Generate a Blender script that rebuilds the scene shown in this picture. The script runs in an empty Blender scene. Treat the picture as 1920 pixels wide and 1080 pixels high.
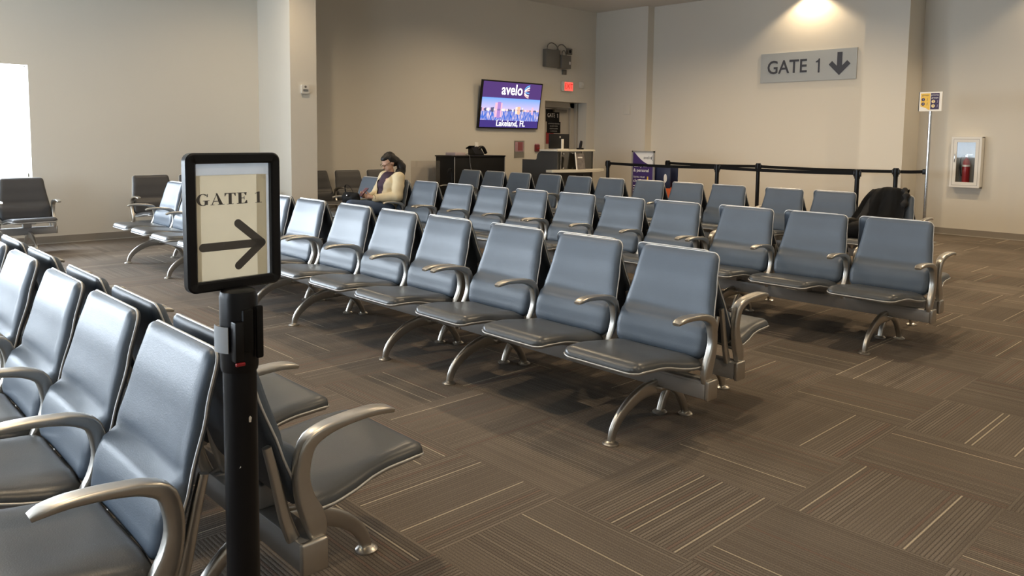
import bpy, bmesh, math, random
from mathutils import Vector, Matrix, noise
random.seed(7)
sc = bpy.context.scene
COL = sc.collection
PI = math.pi
XL, YG, ZC = -11.735, 13.848, 4.3          # left wall plane, gate wall plane, ceiling height

# ------------------------------------------------------------------ materials
def mat(name, color, rough=0.5, metal=0.0, coat=0.0, emit=None, estr=0.0, bump=0.0, bscale=200.0, var=0.0, vscale=8.0, spec=0.5, alpha=1.0, trans=0.0):
    m = bpy.data.materials.new(name); m.use_nodes = True
    nt = m.node_tree; b = nt.nodes['Principled BSDF']
    b.inputs['Base Color'].default_value = (*color, 1)
    b.inputs['Roughness'].default_value = rough
    b.inputs['Metallic'].default_value = metal
    b.inputs['Coat Weight'].default_value = coat
    b.inputs['Specular IOR Level'].default_value = spec
    b.inputs['Alpha'].default_value = alpha
    b.inputs['Transmission Weight'].default_value = trans
    if emit:
        b.inputs['Emission Color'].default_value = (*emit, 1); b.inputs['Emission Strength'].default_value = estr
    tc = nt.nodes.new('ShaderNodeTexCoord')
    if bump:
        n = nt.nodes.new('ShaderNodeTexNoise'); n.inputs['Scale'].default_value = bscale; n.inputs['Detail'].default_value = 4
        bp = nt.nodes.new('ShaderNodeBump'); bp.inputs['Strength'].default_value = bump; bp.inputs['Distance'].default_value = 0.002
        nt.links.new(tc.outputs['Object'], n.inputs['Vector']); nt.links.new(n.outputs['Fac'], bp.inputs['Height'])
        nt.links.new(bp.outputs['Normal'], b.inputs['Normal'])
    if var:
        n = nt.nodes.new('ShaderNodeTexNoise'); n.inputs['Scale'].default_value = vscale; n.inputs['Detail'].default_value = 5
        r = nt.nodes.new('ShaderNodeMapRange'); r.inputs['To Min'].default_value = 1 - var; r.inputs['To Max'].default_value = 1 + var
        mx = nt.nodes.new('ShaderNodeVectorMath'); mx.operation = 'SCALE'; mx.inputs[0].default_value = color
        nt.links.new(tc.outputs['Object'], n.inputs['Vector']); nt.links.new(n.outputs['Fac'], r.inputs['Value'])
        nt.links.new(r.outputs['Result'], mx.inputs['Scale']); nt.links.new(mx.outputs['Vector'], b.inputs['Base Color'])
    return m

def glass_mat(name, tint=(1, 1, 1), refl=0.07, rough=0.02):
    m = bpy.data.materials.new(name); m.use_nodes = True; nt = m.node_tree; nt.nodes.clear()
    o = nt.nodes.new('ShaderNodeOutputMaterial'); t = nt.nodes.new('ShaderNodeBsdfTransparent'); g = nt.nodes.new('ShaderNodeBsdfGlossy'); mx = nt.nodes.new('ShaderNodeMixShader')
    t.inputs['Color'].default_value = (*tint, 1); g.inputs['Roughness'].default_value = rough; mx.inputs['Fac'].default_value = refl
    nt.links.new(t.outputs[0], mx.inputs[1]); nt.links.new(g.outputs[0], mx.inputs[2]); nt.links.new(mx.outputs[0], o.inputs['Surface'])
    return m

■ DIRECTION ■
Repeat the lines above exactly, and keep every picture out.

■ WRITTEN REPLY ■
Generate a Blender script that rebuilds the scene shown in this picture. The script runs in an empty Blender scene. Treat the picture as 1920 pixels wide and 1080 pixels high.
import bpy, bmesh, math, random
from mathutils import Vector, Matrix, noise
random.seed(7)
sc = bpy.context.scene
COL = sc.collection
PI = math.pi
XL, YG, ZC = -11.735, 13.848, 4.3          # left wall plane, gate wall plane, ceiling height

# ------------------------------------------------------------------ materials
def mat(name, color, rough=0.5, metal=0.0, coat=0.0, emit=None, estr=0.0, bump=0.0, bscale=200.0, var=0.0, vscale=8.0, spec=0.5, alpha=1.0, trans=0.0):
    m = bpy.data.materials.new(name); m.use_nodes = True
    nt = m.node_tree; b = nt.nodes['Principled BSDF']
    b.inputs['Base Color'].default_value = (*color, 1)
    b.inputs['Roughness'].default_value = rough
    b.inputs['Metallic'].default_value = metal
    b.inputs['Coat Weight'].default_value = coat
    b.inputs['Specular IOR Level'].default_value = spec
    b.inputs['Alpha'].default_value = alpha
    b.inputs['Transmission Weight'].default_value = trans
    if emit:
        b.inputs['Emission Color'].default_value = (*emit, 1); b.inputs['Emission Strength'].default_value = estr
    tc = nt.nodes.new('ShaderNodeTexCoord')
    if bump:
        n = nt.nodes.new('ShaderNodeTexNoise'); n.inputs['Scale'].default_value = bscale; n.inputs['Detail'].default_value = 4
        bp = nt.nodes.new('ShaderNodeBump'); bp.inputs['Strength'].default_value = bump; bp.inputs['Distance'].default_value = 0.002
        nt.links.new(tc.outputs['Object'], n.inputs['Vector']); nt.links.new(n.outputs['Fac'], bp.inputs['Height'])
        nt.links.new(bp.outputs['Normal'], b.inputs['Normal'])
    if var:
        n = nt.nodes.new('ShaderNodeTexNoise'); n.inputs['Scale'].default_value = vscale; n.inputs['Detail'].default_value = 5
        r = nt.nodes.new('ShaderNodeMapRange'); r.inputs['To Min'].default_value = 1 - var; r.inputs['To Max'].default_value = 1 + var
        mx = nt.nodes.new('ShaderNodeVectorMath'); mx.operation = 'SCALE'; mx.inputs[0].default_value = color
        nt.links.new(tc.outputs['Object'], n.inputs['Vector']); nt.links.new(n.outputs['Fac'], r.inputs['Value'])
        nt.links.new(r.outputs['Result'], mx.inputs['Scale']); nt.links.new(mx.outputs['Vector'], b.inputs['Base Color'])
    return m

def glass_mat(name, tint=(1, 1, 1), refl=0.07, rough=0.02):
    m = bpy.data.materials.new(name); m.use_nodes = True; nt = m.node_tree; nt.nodes.clear()
    o = nt.nodes.new('ShaderNodeOutputMaterial'); t = nt.nodes.new('ShaderNodeBsdfTransparent'); g = nt.nodes.new('ShaderNodeBsdfGlossy'); mx = nt.nodes.new('ShaderNodeMixShader')
    t.inputs['Color'].default_value = (*tint, 1); g.inputs['Roughness'].default_value = rough; mx.inputs['Fac'].default_value = refl
    nt.links.new(t.outputs[0], mx.inputs[1]); nt.links.new(g.outputs[0], mx.inputs[2]); nt.links.new(mx.outputs[0], o.inputs['Surface'])
    return m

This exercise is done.